On that same chart, we plot retail sales also in terms of its monthly sales instead of as a percentage change or annualized growth rate. Retailing shows the same slowing pattern we see in auto registrations although it has more consistently showed growth since December. Sales volumes for euro area countries have only recently come to surpass the level of sales attained back in 2007.

The smoothed growth rates calculated from three-month moving averages show declining registrations over three-month and six-month with year-on-year 'sales' up by 5.5%. The unsmoothed calculations are even stronger (at least for this month) with a 7.3% three-month growth rate and a 9.1% 12-month gain but with a slower rise of 3.2% (annualized) logged over six months.

Country level data show all countries in the table posted sales declines in July, but each country has since posted monthly gains except for the U.K. whose August rise in sales was followed by a 1.3% setback in September.

Over three months, sales gains are strong with Italy and Spain posting massive annualized growth rates of 34% and 26%, respectively. The U.K. reports a rise at a 12.3% pace with French sales up at a 6.9% pace. Only Germany reports a drop over three months.

Over six months, only France reports a slip of 2.2%. Despite the German weakness over three-month, the six-month gain for German registrations is still a sold 9.9%, ahead of Italy's 7.5% pace and ahead of flat sales out of the U.K. However, Spain continues to log a 30% rate of growth in registrations over six months.

Over 12 months, there are gains in all these reporting countries without exception.
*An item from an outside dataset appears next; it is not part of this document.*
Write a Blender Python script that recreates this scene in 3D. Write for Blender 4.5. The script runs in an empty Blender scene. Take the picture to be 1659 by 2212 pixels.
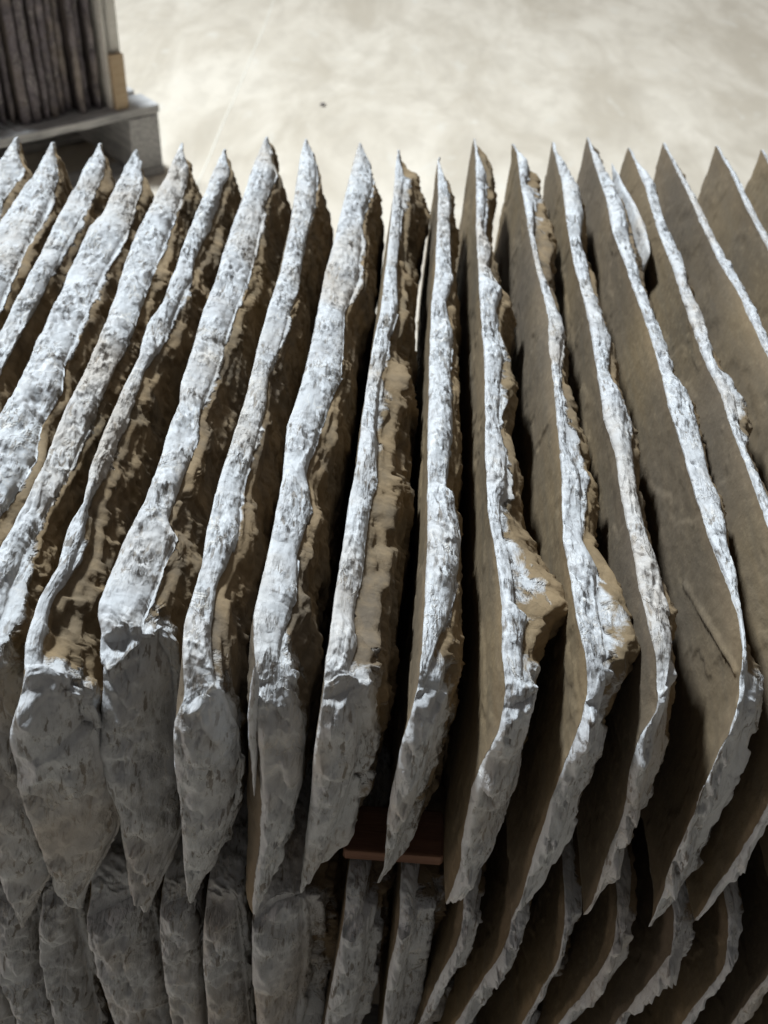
import bpy, math, random
import numpy as np
from mathutils import Matrix, Vector

scene = bpy.context.scene
COL = scene.collection

# ---------------------------------------------------------------- camera
H = 0.50                      # camera height above the upper row of slabs
ZTOP = 0.68                   # height of the upper row's top edges above the floor
CAM = np.array([0.0, 0.0, ZTOP + H])
FPX = 2192.0                  # focal length in units of a 1659 x 2212 picture
CX, CY = 829.5, 1106.0

def unit(v):
    v = np.array(v, float)
    return v / np.linalg.norm(v)

_dn = unit((-180.0, 2534.0, 2192.0))
AZ = -_dn
_f = unit((150.0, -1886.0, 2192.0))
AY = unit(_f - AZ * _f.dot(AZ))
AX = np.cross(AY, AZ)

cam_data = bpy.data.cameras.new('camera')
cam = bpy.data.objects.new('camera', cam_data)
COL.objects.link(cam)
rot = Matrix(((AX[0], -AX[1], -AX[2]), (AY[0], -AY[1], -AY[2]), (AZ[0], -AZ[1], -AZ[2])))
cam.matrix_world = Matrix.Translation(Vector(CAM.tolist())) @ rot.to_4x4()
cam_data.sensor_fit = 'VERTICAL'
cam_data.sensor_height = 36.0
cam_data.lens = FPX / 2212.0 * 36.0
cam_data.clip_start = 0.02
cam_data.clip_end = 200.0
cam_data.dof.use_dof = True
cam_data.dof.focus_distance = 0.74
cam_data.dof.aperture_fstop = 8.5
scene.camera = cam

# ---------------------------------------------------------------- light
world = bpy.data.worlds.new('World')
scene.world = world
world.use_nodes = True
bg = world.node_tree.nodes['Background']
_wt = world.node_tree
_tc = _wt.nodes.new('ShaderNodeTexCoord'); _sx = _wt.nodes.new('ShaderNodeSeparateXYZ')
_rp = _wt.nodes.new('ShaderNodeValToRGB')
_rp.color_ramp.elements[0].position = 0.30; _rp.color_ramp.elements[0].color = (0.46, 0.38, 0.33, 1)
_rp.color_ramp.elements[1].position = 0.95; _rp.color_ramp.elements[1].color = (1.0, 1.0, 1.0, 1)
_mp = _wt.nodes.new('ShaderNodeMath'); _mp.operation = 'MULTIPLY_ADD'; _mp.inputs[1].default_value = 0.5; _mp.inputs[2].default_value = 0.5
_wt.links.new(_tc.outputs['Generated'], _sx.inputs[0]); _wt.links.new(_sx.outputs['Z'], _mp.inputs[0])
_wt.links.new(_mp.outputs[0], _rp.inputs[0]); _wt.links.new(_rp.outputs[0], bg.inputs[0])
bg.inputs[1].default_value = 0.128

def area(name, loc, target, size, power, color):
    d = bpy.data.lights.new(name, 'AREA')
    d.shape = 'DISK'
    d.size = size
    d.energy = power
    d.color = color
    o = bpy.data.objects.new(name, d)
    o.location = loc
    o.rotation_euler = (Vector(target) - Vector(loc)).to_track_quat('-Z', 'Y').to_euler()
    COL.objects.link(o)
    return o

area('overhead_lamp', (-1.95, 3.0, 5.2), (0.05, 0.85, ZTOP), 0.60, 610.0, (0.84, 0.93, 1.0))
area('side_fill', (-4.6, -1.1, 2.1), (0.0, 0.5, 0.5), 0.9, 31.0, (1.0, 0.89, 0.83))  # added fill from the near left, brings out relief on the front ends
area('far_lamp', (1.5, 8.0, 5.5), (0.5, 3.6, 0.0), 1.6, 70.0, (1.0, 0.93, 0.82))

scene.view_settings.view_transform = 'Standard'
scene.view_settings.look = 'None'
scene.view_settings.exposure = 0.0
scene.view_settings.gamma = 1.0
scene.render.engine = 'CYCLES'

# ---------------------------------------------------------------- helpers
def ray(px, py):
    v = np.array([(px - CX) / FPX, (py - CY) / FPX, 1.0])
    return np.array([v.dot(AX), v.dot(AY), v.dot(AZ)])

def on_z(px, py, z):
    r = ray(px, py)
    return CAM + r * ((z - CAM[2]) / r[2])

def on_front(px, py, yt, zt, yb, zb):
    # plane that contains the x direction and the line (yt, zt) - (yb, zb)
    n = np.array([0.0, zt - zb, -(yt - yb)])
    r = ray(px, py)
    p0 = np.array([0.0, yt, zt])
    return CAM + r * (n.dot(p0 - CAM) / n.dot(r))

_rng = np.random.RandomState(7)
_PERM = _rng.permutation(4096).astype(np.int64)
_VAL = _rng.uniform(-1, 1, 4096)

def vnoise(x, y, z, seed=0):
    x = np.asarray(x, float); y = np.asarray(y, float); z = np.asarray(z, float)
    x, y, z = np.broadcast_arrays(x, y, z)
    xi = np.floor(x).astype(np.int64); yi = np.floor(y).astype(np.int64); zi = np.floor(z).astype(np.int64)
    fx = x - xi; fy = y - yi; fz = z - zi
    fx = fx * fx * (3 - 2 * fx); fy = fy * fy * (3 - 2 * fy); fz = fz * fz * (3 - 2 * fz)
    def h(a, b, c):
        return _VAL[_PERM[(_PERM[(_PERM[(a + seed * 131) & 4095] + b) & 4095] + c) & 4095]]
    r = 0
    for i in (0, 1):
        wx = fx if i else 1 - fx
        for j in (0, 1):
            wy = fy if j else 1 - fy
            for k in (0, 1):
                wz = fz if k else 1 - fz
                r = r + h(xi + i, yi + j, zi + k) * wx * wy * wz
    return r

def fbm(x, y, z, seed=0, octs=4, gain=0.5):
    a = 1.0; s = 0.0; f = 1.0; t = 0.0
    for o in range(octs):
        s = s + a * vnoise(np.asarray(x) * f, np.asarray(y) * f, np.asarray(z) * f, seed + o * 17)
        t += a; a *= gain; f *= 2.03
    return s / t

def sstep(a, b, x):
    t = np.clip((x - a) / (b - a + 1e-9), 0, 1)
    return t * t * (3 - 2 * t)

def mesh_from(name, verts, quads, mat, smooth=True, attrs=None, parent=None, loc=None):
    verts = np.asarray(verts, np.float64)
    if loc is not None:
        verts = verts - np.asarray(loc)
    me = bpy.data.meshes.new(name)
    n = len(verts); q = len(quads)
    me.vertices.add(n)
    me.vertices.foreach_set('co', verts.astype(np.float32).ravel())
    me.loops.add(q * 4)
    me.loops.foreach_set('vertex_index', np.asarray(quads, np.int32).ravel())
    me.polygons.add(q)
    me.polygons.foreach_set('loop_start', np.arange(0, q * 4, 4, dtype=np.int32))
    me.polygons.foreach_set('loop_total', np.full(q, 4, np.int32))
    me.update(calc_edges=True)
    me.validate()
    if smooth:
        me.polygons.foreach_set('use_smooth', np.ones(len(me.polygons), bool))
    for k, v in (attrs or {}).items():
        a = me.attributes.new(k, 'FLOAT', 'POINT')
        a.data.foreach_set('value', np.asarray(v, np.float32))
    me.materials.append(mat)
    o = bpy.data.objects.new(name, me)
    if loc is not None:
        o.location = tuple(float(c) for c in loc)
    COL.objects.link(o)
    if parent:
        o.parent = parent
    return o

def tag(o, label=None, cat=None, group=None, kind=None):
    for k, v in (('label', label), ('category', cat), ('group', group), ('kind', kind)):
        if v:
            o[k] = v
    return o

# ---------------------------------------------------------------- materials
class NT:
    def __init__(self, name):
        self.m = bpy.data.materials.new(name)
        self.m.use_nodes = True
        self.t = self.m.node_tree
        self.b = self.t.nodes['Principled BSDF']
    def n(self, typ, **kw):
        nd = self.t.nodes.new(typ)
        for k, v in kw.items():
            setattr(nd, k, v)
        return nd
    def l(self, a, b):
        self.t.links.new(a, b)
    def noise(self, vec, scale, detail=4, rough=0.5, dist=0.0, lac=2.0):
        nd = self.n('ShaderNodeTexNoise')
        nd.inputs['Scale'].default_value = scale
        nd.inputs['Detail'].default_value = detail
        nd.inputs['Roughness'].default_value = rough
        nd.inputs['Distortion'].default_value = dist
        self.l(vec, nd.inputs['Vector'])
        return nd.outputs[0]
    def mapping(self, vec, scale=(1, 1, 1), rot=(0, 0, 0), loc=(0, 0, 0)):
        nd = self.n('ShaderNodeMapping')
        nd.inputs['Scale'].default_value = scale
        nd.inputs['Rotation'].default_value = rot
        nd.inputs['Location'].default_value = loc
        self.l(vec, nd.inputs['Vector'])
        return nd.outputs[0]
    def ramp(self, fac, stops):
        nd = self.n('ShaderNodeValToRGB')
        el = nd.color_ramp.elements
        while len(el) > 1:
            el.remove(el[-1])
        el[0].position = stops[0][0]
        c = stops[0][1]
        el[0].color = (*c, 1) if len(c) == 3 else c
        for p, c in stops[1:]:
            e = el.new(p)
            e.color = (*c, 1)
        self.l(fac, nd.inputs[0])
        return nd.outputs[0]
    def math(self, op, a, b=None, c=None, clamp=False):
        nd = self.n('ShaderNodeMath', operation=op, use_clamp=clamp)
        for i, v in enumerate((a, b, c)):
            if v is None:
                continue
            if isinstance(v, (int, float)):
                nd.inputs[i].default_value = v
            else:
                self.l(v, nd.inputs[i])
        return nd.outputs[0]
    def mix(self, fac, a, b, mode='MIX'):
        nd = self.n('ShaderNodeMix', data_type='RGBA', blend_type=mode)
        for i, v in ((0, fac), (6, a), (7, b)):
            if isinstance(v, (int, float)):
                nd.inputs[i].default_value = v
            elif isinstance(v, tuple):
                nd.inputs[i].default_value = (*v, 1)
            else:
                self.l(v, nd.inputs[i])
        return nd.outputs[2]
    def bump(self, height, strength, dist, normal=None):
        nd = self.n('ShaderNodeBump')
        nd.inputs['Strength'].default_value = strength
        nd.inputs['Distance'].default_value = dist
        self.l(height, nd.inputs['Height'])
        if normal is not None:
            self.l(normal, nd.inputs['Normal'])
        return nd.outputs[0]

def G(v):
    return (v, v, v)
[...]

Italy logs the largest year-on-year gain at 17% followed by Spain at 14%. Germany posts still-strong registrations at 9% while France's gain is a thinner 1.8% and the U.K.'s an even thinner 1.4%.

The consumer has been the backbone of European growth. There is some sign that auto sales in the aggregate and especially when smoothed are slowing down. While scandals at automakers may have damped the mood of consumers to buy a new vehicle, it appears the Volkswagen sales to China may be starting to pick up despite those issues.

As for retail sales, past gains have been solid, but there are signs of some losing momentum in the more recent sales reports. However, fresh trade data for the EMU region for August show an import gain, a potential sign of a pick-up in EMU region domestic demand. Manufactured imports are up by 6.1% in August after a 4.1% drop in July. The three-month growth rate for this group is at a 14.9% annual rate, a clear escalation from its 5.4% rise over 12 months. But the trade data, like vehicle registrations has become a volatile series making it hard to draw conclusions from the month's data.

Volatility in data often is a sign of a turning point or an important inflection point for growth rates. This means that despite the turbulence we should keep a close eye on the economic data. In the U.S., the auto sector has been an important driver of the consumer sector. But vehicle sales in the U.S. have clearly slowed and it makes sense to vet Europe for the possibility of a similar slowing trend. Still, Europe's auto sector is doing well and the level of sales shows a significant recovery. But unlike vehicles sales in the U.S. or even retail sales volumes in Europe, vehicle registrations in Europe are still well short of the sort of selling pace that had prevailed in 2009 and before 2008. That could mean that the sector has much more room to run than in the U.S. Or it could be that Europe has been wounded more than the U.S. in the financial crisis and that a new tighter cap on auto sales will prevail there.